----- PROVIDED MATERIAL

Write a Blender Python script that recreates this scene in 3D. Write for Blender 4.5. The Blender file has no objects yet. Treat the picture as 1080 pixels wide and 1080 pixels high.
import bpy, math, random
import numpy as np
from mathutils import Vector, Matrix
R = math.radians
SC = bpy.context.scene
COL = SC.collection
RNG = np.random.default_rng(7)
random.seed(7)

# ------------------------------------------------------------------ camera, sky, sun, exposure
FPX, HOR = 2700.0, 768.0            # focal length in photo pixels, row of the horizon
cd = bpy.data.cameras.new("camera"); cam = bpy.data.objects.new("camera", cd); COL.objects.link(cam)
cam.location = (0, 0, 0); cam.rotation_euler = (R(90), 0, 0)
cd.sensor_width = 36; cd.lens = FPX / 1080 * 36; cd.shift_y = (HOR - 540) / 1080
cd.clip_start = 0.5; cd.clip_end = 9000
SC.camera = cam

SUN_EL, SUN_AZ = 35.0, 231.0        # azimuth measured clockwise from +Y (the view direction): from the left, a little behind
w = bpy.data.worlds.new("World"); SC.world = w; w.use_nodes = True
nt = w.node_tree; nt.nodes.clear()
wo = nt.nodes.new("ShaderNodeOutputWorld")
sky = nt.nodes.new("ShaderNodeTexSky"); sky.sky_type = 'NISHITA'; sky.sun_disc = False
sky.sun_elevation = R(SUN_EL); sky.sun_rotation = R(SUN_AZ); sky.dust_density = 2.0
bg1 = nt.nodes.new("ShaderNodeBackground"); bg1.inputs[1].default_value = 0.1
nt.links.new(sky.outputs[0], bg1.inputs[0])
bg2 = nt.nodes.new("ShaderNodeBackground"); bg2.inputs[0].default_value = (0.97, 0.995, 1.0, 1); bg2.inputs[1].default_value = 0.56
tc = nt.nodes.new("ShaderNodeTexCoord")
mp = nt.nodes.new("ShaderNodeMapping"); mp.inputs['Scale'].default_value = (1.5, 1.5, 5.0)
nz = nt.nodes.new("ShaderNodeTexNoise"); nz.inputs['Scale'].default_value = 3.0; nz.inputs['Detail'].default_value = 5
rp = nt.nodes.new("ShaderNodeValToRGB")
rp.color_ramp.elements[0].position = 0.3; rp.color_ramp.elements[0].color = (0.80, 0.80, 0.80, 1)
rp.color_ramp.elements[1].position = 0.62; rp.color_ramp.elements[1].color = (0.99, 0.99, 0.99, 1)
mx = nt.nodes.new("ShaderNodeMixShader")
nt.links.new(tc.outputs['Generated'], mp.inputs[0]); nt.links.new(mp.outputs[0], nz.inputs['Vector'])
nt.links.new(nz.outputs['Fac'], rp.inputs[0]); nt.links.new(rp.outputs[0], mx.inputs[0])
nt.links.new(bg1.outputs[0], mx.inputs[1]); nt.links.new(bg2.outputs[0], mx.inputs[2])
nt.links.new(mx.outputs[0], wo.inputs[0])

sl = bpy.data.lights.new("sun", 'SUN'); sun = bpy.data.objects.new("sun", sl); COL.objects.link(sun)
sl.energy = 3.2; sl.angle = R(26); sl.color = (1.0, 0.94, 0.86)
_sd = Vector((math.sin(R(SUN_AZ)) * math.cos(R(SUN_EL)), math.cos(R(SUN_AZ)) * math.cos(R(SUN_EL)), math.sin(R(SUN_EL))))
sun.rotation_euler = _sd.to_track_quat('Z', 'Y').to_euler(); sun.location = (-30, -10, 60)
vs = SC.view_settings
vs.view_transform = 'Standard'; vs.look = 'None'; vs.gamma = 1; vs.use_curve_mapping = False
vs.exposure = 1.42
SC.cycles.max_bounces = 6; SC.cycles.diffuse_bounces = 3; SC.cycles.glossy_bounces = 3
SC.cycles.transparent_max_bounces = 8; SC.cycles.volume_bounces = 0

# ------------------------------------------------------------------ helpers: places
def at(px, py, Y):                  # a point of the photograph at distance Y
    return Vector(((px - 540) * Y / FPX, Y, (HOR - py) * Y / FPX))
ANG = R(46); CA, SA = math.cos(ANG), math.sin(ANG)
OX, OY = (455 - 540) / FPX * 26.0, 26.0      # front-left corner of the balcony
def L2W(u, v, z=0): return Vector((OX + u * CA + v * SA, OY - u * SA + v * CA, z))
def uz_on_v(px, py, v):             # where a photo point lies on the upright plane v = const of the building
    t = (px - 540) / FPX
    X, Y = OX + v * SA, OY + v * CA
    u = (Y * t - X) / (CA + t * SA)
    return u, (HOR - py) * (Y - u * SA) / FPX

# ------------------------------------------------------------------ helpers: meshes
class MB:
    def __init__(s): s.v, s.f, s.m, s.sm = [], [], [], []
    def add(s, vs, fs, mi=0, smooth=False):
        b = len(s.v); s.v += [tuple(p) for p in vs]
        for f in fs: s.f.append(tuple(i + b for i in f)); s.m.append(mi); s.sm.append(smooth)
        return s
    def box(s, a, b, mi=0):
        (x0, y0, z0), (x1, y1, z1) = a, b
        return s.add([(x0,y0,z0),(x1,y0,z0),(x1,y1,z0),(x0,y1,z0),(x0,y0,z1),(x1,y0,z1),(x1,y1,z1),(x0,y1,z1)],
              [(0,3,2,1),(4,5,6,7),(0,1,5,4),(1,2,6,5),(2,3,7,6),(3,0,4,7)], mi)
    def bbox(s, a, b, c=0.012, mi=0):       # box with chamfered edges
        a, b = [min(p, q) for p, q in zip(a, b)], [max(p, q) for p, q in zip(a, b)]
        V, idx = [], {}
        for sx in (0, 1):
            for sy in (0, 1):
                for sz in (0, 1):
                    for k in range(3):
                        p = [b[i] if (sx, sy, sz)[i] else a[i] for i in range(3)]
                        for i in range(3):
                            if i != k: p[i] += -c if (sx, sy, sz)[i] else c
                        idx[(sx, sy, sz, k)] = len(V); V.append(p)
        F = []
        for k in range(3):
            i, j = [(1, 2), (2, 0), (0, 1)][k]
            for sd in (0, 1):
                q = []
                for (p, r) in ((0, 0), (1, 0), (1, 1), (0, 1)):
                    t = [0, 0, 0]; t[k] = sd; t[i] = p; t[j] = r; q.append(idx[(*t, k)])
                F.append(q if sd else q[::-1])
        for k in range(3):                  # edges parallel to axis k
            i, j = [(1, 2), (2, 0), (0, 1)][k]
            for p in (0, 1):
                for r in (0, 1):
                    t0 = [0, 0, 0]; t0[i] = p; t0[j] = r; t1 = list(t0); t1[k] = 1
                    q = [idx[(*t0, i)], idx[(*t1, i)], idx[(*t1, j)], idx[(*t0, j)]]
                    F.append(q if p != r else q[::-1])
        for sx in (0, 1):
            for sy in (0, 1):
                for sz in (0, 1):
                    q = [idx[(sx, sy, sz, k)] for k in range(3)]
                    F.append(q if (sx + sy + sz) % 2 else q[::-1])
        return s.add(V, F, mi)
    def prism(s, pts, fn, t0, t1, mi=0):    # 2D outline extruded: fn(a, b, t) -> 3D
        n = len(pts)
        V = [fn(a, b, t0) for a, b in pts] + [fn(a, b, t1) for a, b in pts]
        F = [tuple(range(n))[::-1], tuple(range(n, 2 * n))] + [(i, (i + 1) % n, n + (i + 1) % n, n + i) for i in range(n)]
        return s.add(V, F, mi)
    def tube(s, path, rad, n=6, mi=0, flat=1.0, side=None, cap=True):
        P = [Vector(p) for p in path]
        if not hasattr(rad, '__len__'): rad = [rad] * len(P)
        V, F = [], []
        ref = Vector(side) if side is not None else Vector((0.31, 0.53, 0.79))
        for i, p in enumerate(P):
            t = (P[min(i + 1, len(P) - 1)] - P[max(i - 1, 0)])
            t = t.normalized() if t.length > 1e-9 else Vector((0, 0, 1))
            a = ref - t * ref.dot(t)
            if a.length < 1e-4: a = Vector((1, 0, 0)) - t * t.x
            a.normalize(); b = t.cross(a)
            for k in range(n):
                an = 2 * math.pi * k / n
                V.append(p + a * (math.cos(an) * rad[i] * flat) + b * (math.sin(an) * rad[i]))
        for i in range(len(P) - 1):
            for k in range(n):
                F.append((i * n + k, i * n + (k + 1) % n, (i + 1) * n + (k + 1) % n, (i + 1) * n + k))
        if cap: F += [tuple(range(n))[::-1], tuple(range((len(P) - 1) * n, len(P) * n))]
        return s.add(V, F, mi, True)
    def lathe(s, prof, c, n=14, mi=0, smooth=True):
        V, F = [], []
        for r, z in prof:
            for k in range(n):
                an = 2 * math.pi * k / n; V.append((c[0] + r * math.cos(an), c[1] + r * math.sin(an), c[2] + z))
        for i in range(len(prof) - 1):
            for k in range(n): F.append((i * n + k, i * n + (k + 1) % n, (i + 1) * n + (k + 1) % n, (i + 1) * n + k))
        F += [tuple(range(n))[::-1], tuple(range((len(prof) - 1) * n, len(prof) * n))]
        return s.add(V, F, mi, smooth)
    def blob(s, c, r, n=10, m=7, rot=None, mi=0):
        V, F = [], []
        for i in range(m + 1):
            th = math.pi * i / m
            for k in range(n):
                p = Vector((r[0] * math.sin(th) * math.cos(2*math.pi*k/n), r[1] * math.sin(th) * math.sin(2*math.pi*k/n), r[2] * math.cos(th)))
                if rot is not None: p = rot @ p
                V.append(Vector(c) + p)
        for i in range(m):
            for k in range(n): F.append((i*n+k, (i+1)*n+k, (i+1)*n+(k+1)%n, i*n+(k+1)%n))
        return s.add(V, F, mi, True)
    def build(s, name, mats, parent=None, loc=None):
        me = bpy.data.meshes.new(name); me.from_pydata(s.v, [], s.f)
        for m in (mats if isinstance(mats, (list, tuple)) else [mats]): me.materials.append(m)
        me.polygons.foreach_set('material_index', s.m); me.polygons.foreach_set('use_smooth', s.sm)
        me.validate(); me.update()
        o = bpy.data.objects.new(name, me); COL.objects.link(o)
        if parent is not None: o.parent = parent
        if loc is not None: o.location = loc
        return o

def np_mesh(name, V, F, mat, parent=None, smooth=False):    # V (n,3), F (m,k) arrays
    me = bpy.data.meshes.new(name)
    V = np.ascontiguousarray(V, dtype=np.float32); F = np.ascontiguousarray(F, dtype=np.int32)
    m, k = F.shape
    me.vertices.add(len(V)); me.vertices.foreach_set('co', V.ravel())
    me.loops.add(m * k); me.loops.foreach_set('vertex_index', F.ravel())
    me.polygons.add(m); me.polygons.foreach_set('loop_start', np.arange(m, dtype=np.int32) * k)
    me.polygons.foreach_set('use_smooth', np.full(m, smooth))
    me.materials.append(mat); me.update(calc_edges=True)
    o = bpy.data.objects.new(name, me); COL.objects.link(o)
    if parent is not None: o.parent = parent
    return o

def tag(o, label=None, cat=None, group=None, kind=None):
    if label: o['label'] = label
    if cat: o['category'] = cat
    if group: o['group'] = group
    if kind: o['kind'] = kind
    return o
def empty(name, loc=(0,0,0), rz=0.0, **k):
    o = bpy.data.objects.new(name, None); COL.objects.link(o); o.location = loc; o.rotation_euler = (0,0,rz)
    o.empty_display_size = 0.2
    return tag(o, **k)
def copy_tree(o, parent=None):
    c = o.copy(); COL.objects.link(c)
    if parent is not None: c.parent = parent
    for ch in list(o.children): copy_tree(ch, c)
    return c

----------

> _AIM_
Exactly as they appear, please write out the lines from the opening of the listing above down to the line containing "SC.camera = cam", with both end lines included.

> _TASK SOLUTION_
Write a Blender Python script that recreates this scene in 3D. Write for Blender 4.5. The Blender file has no objects yet. Treat the picture as 1080 pixels wide and 1080 pixels high.
import bpy, math, random
import numpy as np
from mathutils import Vector, Matrix
R = math.radians
SC = bpy.context.scene
COL = SC.collection
RNG = np.random.default_rng(7)
random.seed(7)

# ------------------------------------------------------------------ camera, sky, sun, exposure
FPX, HOR = 2700.0, 768.0            # focal length in photo pixels, row of the horizon
cd = bpy.data.cameras.new("camera"); cam = bpy.data.objects.new("camera", cd); COL.objects.link(cam)
cam.location = (0, 0, 0); cam.rotation_euler = (R(90), 0, 0)
cd.sensor_width = 36; cd.lens = FPX / 1080 * 36; cd.shift_y = (HOR - 540) / 1080
cd.clip_start = 0.5; cd.clip_end = 9000
SC.camera = cam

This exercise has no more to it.